Helmsley's liquidity certainly isn't going to be an issue to start the 2020s.
The $6.2 billion philanthropic foundation has in the past 18 months allowed itself to amass an unusual, relative to peers, amount of dry powder.
As of the end of November, Helmsley's cash/ reserves (non-return-generating assets) stood at 23%. In this bucket marked "safe" assets are securities — such as Treasuries — that can be converted to cash immediately. However, the fact that nearly one-quarter of the fund's allocation is pegged to what are essentially risk-free securities should not be interpreted as a market call, said Chief Investment Officer Rosalind "Roz" Hewsenian.
Because if there is one phrase to avoid when discussing the fund's asset mix with her, it is "market timing."

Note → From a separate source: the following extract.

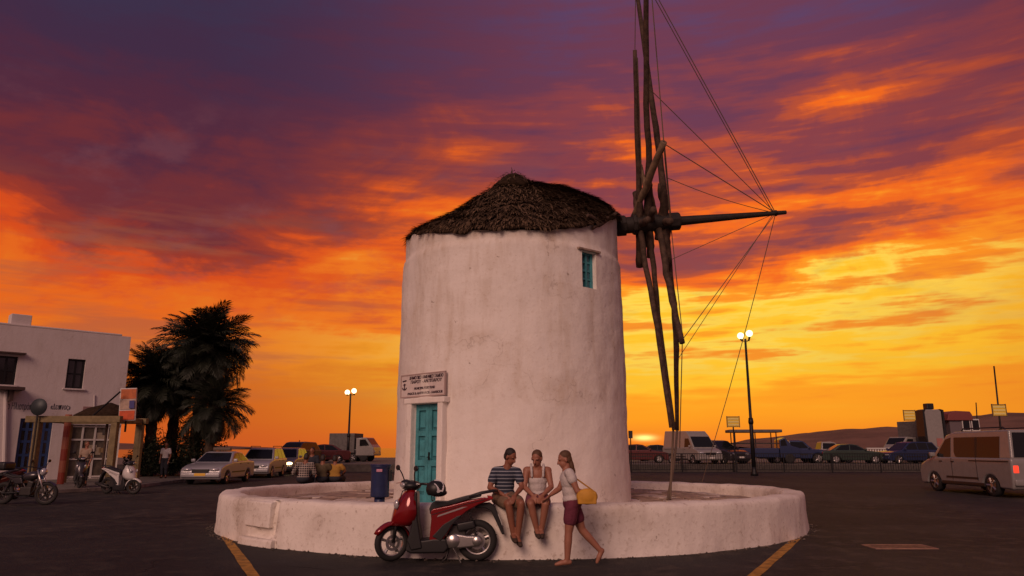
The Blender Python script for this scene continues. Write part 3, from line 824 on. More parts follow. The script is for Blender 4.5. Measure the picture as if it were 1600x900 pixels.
# notice board over the door
sA, sB = wall_hit(631, 600, .05), wall_hit(700, 600, .05)
u = (sB - sA); u.z = 0; sw = u.length; u.normalize(); nrm = Vector((u.y, -u.x, 0)); rz = math.atan2(u.y, u.x)
szt, szb = wall_hit(668, 582, .05).z, wall_hit(668, 619, .05).z
sc = (sA + sB) / 2 + nrm * .06; sc.z = (szt + szb) / 2; sh = szt - szb
board = thing('notice_board', 'pale rectangular notice board with dark lettering above the turquoise door', 'sign', (sc.x, sc.y, sc.z - sh / 2))
MB().box((0, 0, sh / 2), (sw, .03, sh), rz).build('panel', M_SIGN, board)
for s_ in (-1, 1):
    c = nrm * .004; MB().box((c.x, c.y, sh / 2 + s_ * (sh / 2 - .012)), (sw, .045, .025), rz).build('frame', mat('sign_frame', (.44, .33, .30), .6), board)
    c = u * s_ * (sw / 2 - .012) + nrm * .004; MB().box((c.x, c.y, sh / 2), (.025, .043, sh - .052), rz).build('frame', MATS['sign_frame'], board)
fo = nrm * .016
lettering('lettering', 'ΔΗΜΟΤΙΚΟ ΛΙΜΕΝΙΚΟ ΤΑΜΕΙΟ', .095, M_INK, board, fo + u * (-sw * .30) + Vector((0, 0, sh * .77)), u, nrm, sw * .76, .18)
lettering('lettering', 'ΠΑΡΟΥ - ΑΝΤΙΠΑΡΟΥ', .095, M_INK, board, fo + u * (-sw * .27) + Vector((0, 0, sh * .59)), u, nrm, sw * .70, .18)
lettering('lettering', 'MUNICIPAL PORT FUND', .075, M_INK, board, fo + u * (-sw * .18) + Vector((0, 0, sh * .32)), u, nrm, sw * .46)
lettering('lettering', 'PAROS & ANTIPAROS - HARBOUR', .075, M_INK, board, fo + u * (-sw * .33) + Vector((0, 0, sh * .11)), u, nrm, sw * .78)
em = MB(); ec = fo + u * (-sw * .41) + nrm * .006
def ep(x, z): return ec + u * x + Vector((0, 0, z))
em.tube([ep(0, sh * .36), ep(0, sh * .62)], .012, 6); em.tube([ep(-.07, sh * .44), ep(-.05, sh * .37), ep(0, sh * .35), ep(.05, sh * .37), ep(.07, sh * .44)], .012, 6)
em.tube([ep(-.045, sh * .57), ep(.045, sh * .57)], .010, 6); em.tube([ep(-.06, sh * .72), ep(.06, sh * .75)], .014, 6)
em.build('emblem', M_INK, board)

# loose stones and dirt swept against the foot of the ring wall
gv = MB(); rg = random.Random(11)
for i in range(420):
    th = rg.uniform(-math.pi * .97, -math.pi * .03); r = RO + .03 + abs(rg.gauss(0, .10)); s_ = rg.uniform(.008, .028)
    c_ = Vector((MCX + r * math.cos(th), MCY + r * math.sin(th), s_ * .4)); vs = []
    for d in ((1, 0, 0), (-1, 0, 0), (0, 1, 0), (0, -1, 0), (0, 0, 1), (0, 0, -1)):
        vs.append(c_ + Vector(d) * s_ * rg.uniform(.6, 1.3) * (.6 if d[2] else 1))
    gv.add(vs, [(0, 2, 4), (2, 1, 4), (1, 3, 4), (3, 0, 4), (2, 0, 5), (1, 2, 5), (3, 1, 5), (0, 3, 5)])
tag(gv.build('gravel', mat('loose_stone', (.20, .16, .13), .9, island=.7)), 'loose stones scattered along the foot of the ring wall', 'gravel', kind='stuff')
# ------------------------------------------------------------------ litter bin beside the mill
bp = Vector((xat(593, 15.0, 780), 15.0, FLOOR_Z + .02))
lb = thing('litter_bin', 'tall dark blue litter bin on a short post left of the mill door', 'bin', bp)
s_ = 15.0 / (FPX * 1.03)
MB().lathe([(.105, 0), (.105, .22)], n=18).build('post', M_BINBLUE, lb, True)
MB().lathe([(.10, .20), (.175, .21), (.18, .24), (.182, .74), (.19, .77), (.198, .775), (.20, .80), (.19, .82)], n=28).build('drum', M_BINBLUE, lb, True)
MB().lathe([(.205, .805), (.21, .82), (.205, .835), (.17, .84)], n=28).build('rim', M_BINBLUE, lb, True)
MB().box((.01, -.19, .72), (.115, .02, .055)).build('sticker', mat('pink_sticker', (.55, .25, .35), .5), lb, bevel=.008)
MB().box((.20, -.02, .62), (.06, .10, .22)).build('bracket', M_IRON, lb, bevel=.01)

# ------------------------------------------------------------------ drain grate in the road
dg = ground(1405, 855)
dr = thing('drain_grate', 'rectangular metal drain grate set in the asphalt at right', 'drain', (dg.x, dg.y, 0))
for s_ in (-1, 1):
    MB().box((0, s_ * .24, .006), (1.02, .05, .022)).build('frame', mat('rust_highlight_iron', (.30, .17, .12), .6, var=.4), dr, bevel=.004)  # rusty tone lightened so its colour carries the iron's reddish highlights
    MB().box((s_ * .485, 0, .0055), (.05, .43, .022)).build('frame', MATS['rust_highlight_iron'], dr, bevel=.004)
MB().box((0, 0, .0045), (.92, .43, .003)).build('pit_shade', mat('pit_shade_black', (.008, .008, .008), .9), dr)  # flat black sheet: the shade below the bars put in as colour
for i in range(13):
    MB().box((-.42 + i * .07, 0, .010), (.028, .426, .012)).build('bar', MATS['rust_highlight_iron'], dr)

# ------------------------------------------------------------------ two-wheelers
def wheel(parent, c, r, w_, rim_m, spokes=5, yaw=0.0, axis_y=True, disc=True):
    o = thing('wheel', '', '') if False else None
    t = MB(); prof = []
    for k in range(12):
        a = 2 * math.pi * k / 12; prof.append((r - w_ * .48 + w_ * .48 * math.cos(a), w_ * .5 * math.sin(a)))
    t.lathe(prof, n=32, axis='Y', closed=True)
    wo = t.build('wheel', M_RUBBER, parent, True); wo.location = c; wo.rotation_euler = (0, 0, yaw)
    rm = MB(); ri = r - w_ * .85
    rm.lathe([(ri + .012, -w_ * .3), (ri + .018, -w_ * .33), (ri - .014, -w_ * .28), (ri - .018, 0), (ri - .014, w_ * .28), (ri + .018, w_ * .33), (ri + .012, w_ * .3)], n=28, axis='Y')
    rm.f = [f for f in rm.f if len(f) == 4]
    for k in range(spokes):
        a = 2 * math.pi * k / spokes + .3; d = Vector((math.cos(a), 0, math.sin(a)))
        rm.tube([d * .03, d * ri * .55, d * (ri - .005)], [.026, .02, .028], 6)
    rm.lathe([(.045, -w_ * .42), (.05, -w_ * .3), (.05, w_ * .3), (.045, w_ * .42)], n=14, axis='Y')
    rm.build('rim', rim_m, wo)
    if disc:
        d_ = MB().lathe([(ri * .62, -w_ * .50), (ri * .62, -w_ * .46), (ri * .4, -w_ * .46), (ri * .4, -w_ * .50)], n=24, axis='Y', closed=True)
        d_.build('brake_disc', M_ALU, wo)
    return wo
def side_panel(parent, name, poly, y0, y1, m, bevel=.03, smooth=True):
    return MB().prism(poly, y0, y1).build(name, m, parent, smooth, bevel, 3)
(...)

"If we were only worried about the asset side, and not worried about spending, then I would have to agree with naysayers who say that you can't time the market," Ms. Hewsenian said. "But we have a foundation to run, grants to make, IRS-mandated spending requirements, staff to maintain, so I do need to worry about spending."

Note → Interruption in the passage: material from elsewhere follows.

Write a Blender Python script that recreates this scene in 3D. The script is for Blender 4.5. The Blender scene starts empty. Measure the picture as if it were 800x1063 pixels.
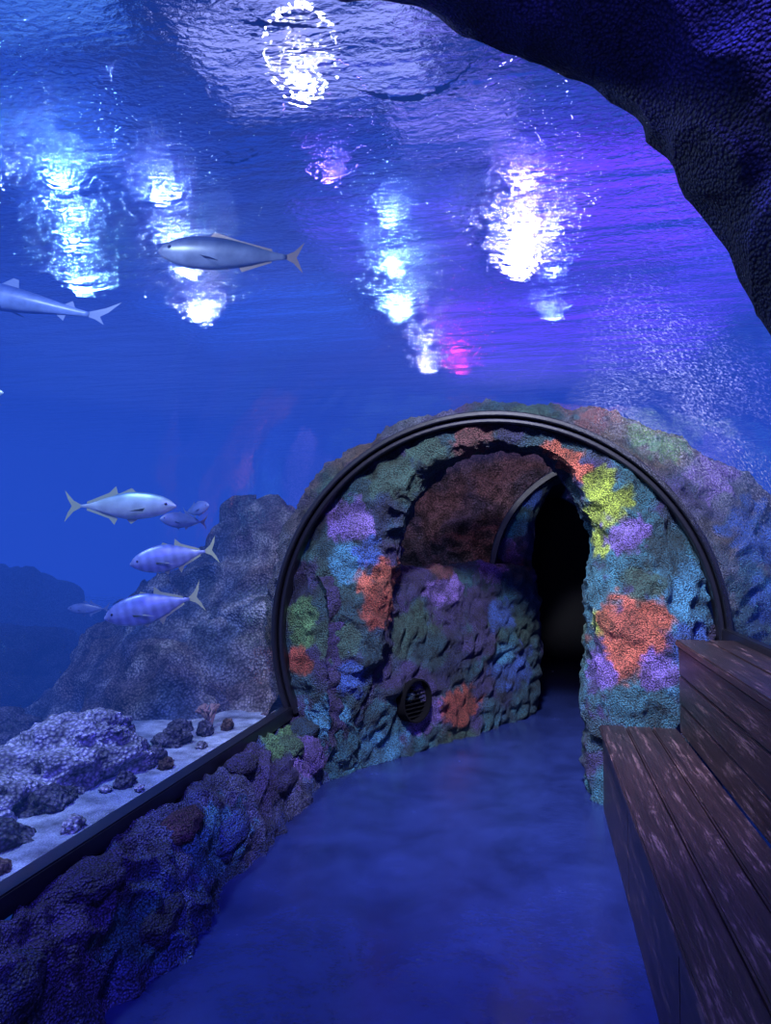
import bpy, bmesh, math, random
from mathutils import Vector, Matrix, noise
random.seed(7)
scene = bpy.context.scene
try:
    scene.view_settings.view_transform = 'Standard'
except Exception:
    pass

def L(r, g, b):
    f = lambda c: (c/255/12.92) if c/255 <= 0.04045 else ((c/255+0.055)/1.055)**2.4
    return (f(r), f(g), f(b))
def smooth(a, b, x):
    t = max(0, min(1, (x-a)/(b-a))); return t*t*(3-2*t)
def mixc(a, b, t): return tuple(a[i]*(1-t)+b[i]*t for i in range(3))

# ------------------------------------------------------------- materials
def new_mat(name):
    m = bpy.data.materials.new(name); m.use_nodes = True
    nt = m.node_tree; nt.nodes.clear()
    out = nt.nodes.new('ShaderNodeOutputMaterial')
    return m, nt, out
def N(nt, typ, **kw):
    n = nt.nodes.new(typ)
    for k, v in kw.items():
        if k.startswith('_'): setattr(n, k[1:], v)
        else: n.inputs[k.replace('__', ' ')].default_value = v
    return n
def simple_mat(name, col, rough=0.5, metal=0.0, bump=0.0, bscale=20, var=0.0, emis=None, estr=0):
    m, nt, out = new_mat(name)
    p = N(nt, 'ShaderNodeBsdfPrincipled'); p.inputs['Roughness'].default_value = rough
    p.inputs['Metallic'].default_value = metal
    p.inputs['Base Color'].default_value = (*col, 1)
    tc = N(nt, 'ShaderNodeTexCoord')
    nz = N(nt, 'ShaderNodeTexNoise', Scale=bscale, Detail=4.0)
    nt.links.new(tc.outputs['Object'], nz.inputs['Vector'])
    if var > 0:
        mx = N(nt, 'ShaderNodeMixRGB', _blend_type='MULTIPLY'); mx.inputs[0].default_value = var
        mx.inputs[1].default_value = (*col, 1); nt.links.new(nz.outputs['Fac'], mx.inputs[2])
        nt.links.new(mx.outputs[0], p.inputs['Base Color'])
    if bump > 0:
        b = N(nt, 'ShaderNodeBump', Strength=bump, Distance=0.02)
        nt.links.new(nz.outputs['Fac'], b.inputs['Height']); nt.links.new(b.outputs[0], p.inputs['Normal'])
    if emis:
        p.inputs['Emission Color'].default_value = (*emis, 1); p.inputs['Emission Strength'].default_value = estr
    nt.links.new(p.outputs[0], out.inputs[0])
    return m

def coral_mat(name, cell=75, bump=0.9, rough=0.75, spec=0.4, contrast=0.6, dist=0.02):
    m, nt, out = new_mat(name)
    at = N(nt, 'ShaderNodeVertexColor'); at.layer_name = 'Col'
    tc = N(nt, 'ShaderNodeTexCoord')
    vo = N(nt, 'ShaderNodeTexVoronoi', Scale=cell)
    nz = N(nt, 'ShaderNodeTexNoise', Scale=cell*0.45, Detail=5.0, Roughness=0.7)
    nz2 = N(nt, 'ShaderNodeTexNoise', Scale=9.0, Detail=4.0)
    for n in (vo, nz, nz2): nt.links.new(tc.outputs['Object'], n.inputs['Vector'])
    mr = N(nt, 'ShaderNodeMapRange'); mr.inputs['From Min'].default_value = 0.0; mr.inputs['From Max'].default_value = 0.7
    mr.inputs['To Min'].default_value = 1.4; mr.inputs['To Max'].default_value = 1.4-contrast*1.75
    nt.links.new(vo.outputs['Distance'], mr.inputs['Value'])
    mr2 = N(nt, 'ShaderNodeMapRange'); mr2.inputs['From Min'].default_value = 0.3; mr2.inputs['From Max'].default_value = 0.7
    mr2.inputs['To Min'].default_value = 0.4; mr2.inputs['To Max'].default_value = 1.5
    nt.links.new(nz2.outputs['Fac'], mr2.inputs['Value'])
    mu = N(nt, 'ShaderNodeMath', _operation='MULTIPLY'); nt.links.new(mr.outputs[0], mu.inputs[0]); nt.links.new(mr2.outputs[0], mu.inputs[1])
    sc = N(nt, 'ShaderNodeVectorMath', _operation='SCALE')
    nt.links.new(at.outputs['Color'], sc.inputs[0]); nt.links.new(mu.outputs[0], sc.inputs['Scale'])
    sub = N(nt, 'ShaderNodeMath', _operation='SUBTRACT'); nt.links.new(nz.outputs['Fac'], sub.inputs[0]); nt.links.new(vo.outputs['Distance'], sub.inputs[1])
    b = N(nt, 'ShaderNodeBump', Strength=bump, Distance=dist)
    nt.links.new(sub.outputs[0], b.inputs['Height'])
    p = N(nt, 'ShaderNodeBsdfPrincipled', Roughness=rough)
    p.inputs['Specular IOR Level'].default_value = spec
    nt.links.new(sc.outputs[0], p.inputs['Base Color']); nt.links.new(b.outputs[0], p.inputs['Normal'])
    nt.links.new(p.outputs[0], out.inputs[0])
    return m
M_coral = coral_mat('coral_rockwork', cell=115, bump=1.0, contrast=.68)
M_coral_fine = coral_mat('coral_rockwork_fine', cell=190, bump=0.9, spec=.3, dist=.012)
M_rock = coral_mat('aquarium_rock_mat', cell=55, bump=1.0, rough=0.9, spec=0.2)
M_black = simple_mat('black_rubber', (0.004, 0.004, 0.008), 0.35, bump=0.05)
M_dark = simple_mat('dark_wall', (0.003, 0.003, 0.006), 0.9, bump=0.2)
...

And so while Helmsley's safe cushion is neither the result of a deliberate reallocation, nor some sudden monetization, it is a reflection of an organizational mindset that puts grant-making front and center. Their models do not make forecasts about the future, but what the models indicate about the current period has them being pragmatically cautious even as they insist they are not market timing.

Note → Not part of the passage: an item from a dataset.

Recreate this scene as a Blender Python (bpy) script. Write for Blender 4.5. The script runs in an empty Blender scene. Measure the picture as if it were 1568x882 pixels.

"When we do reach a recession, we want to be able to withstand it without any impact to the operation," Ms. Hewsenian said.
As portfolio managers, the Helmsley team appears more idiosyncratic than emblematic relative to other foundations.
As of the end of 2018, the 161 private foundations surveyed annually by the Council on Foundations and Commonfund had an average short-term/cash allocation of 4%; average fixed-income allocations were 9%. These averages were basically unchanged from 2017.
"It's definitely atypical," NEPC's Samuel J. Pollack said when learning of a foundation having 23% essentially in cash.
A partner who helps to head up NEPC's foundations and endowments practice, Mr. Pollack was quick to note that each institution has its own cash-flow considerations; and that there isn't any one-size-fits-all approach.
"Some organizations might take a barbell approach, balancing illiquid investments with highly liquid/defensive investments," he said.
Most foundations and endowments do have a more balanced and diversified approach, he added.
NEPC has no preset model for target allocations to cash. The firm does have a stated view that "we are late in the cycle," Mr. Pollack said. Returns should be "consistent with long-term averages across asset classes" in the next 18 to 24 months, Mr. Pollack said. But harsh lessons from the past might be fading too far from memory.
In a 2018 research paper marking the 10-year anniversary of the global financial crisis, Mr. Pollack cautioned "it may be hard for endowments and foundations, basking in the warmth of an extended economic expansion, to remember the havoc wreaked by the global financial crisis 10 years ago … or the liquidity rout that forced many to sell performing assets at depressed valuations so they could meet their spending needs."
Indeed, some of NEPC's clients had dry powder to deploy at the precise moment when such flexibility was most valuable. But the crisis brought on a "deeper level of introspection for many institutional investors," Mr. Pollack wrote in his paper.
General discussions about how much, if any, dry powder to cordon off during the late stage of a market cycle are bound to become more frequent as a new decade begins. One veteran investment consultant strenuously warned against it.
"There are those who have tried to time the market and have been spectacularly wrong, for forever, and I don't think that's likely to reverse," said Michael Rosen, chief investment officer of Angeles Investment Advisors LLC.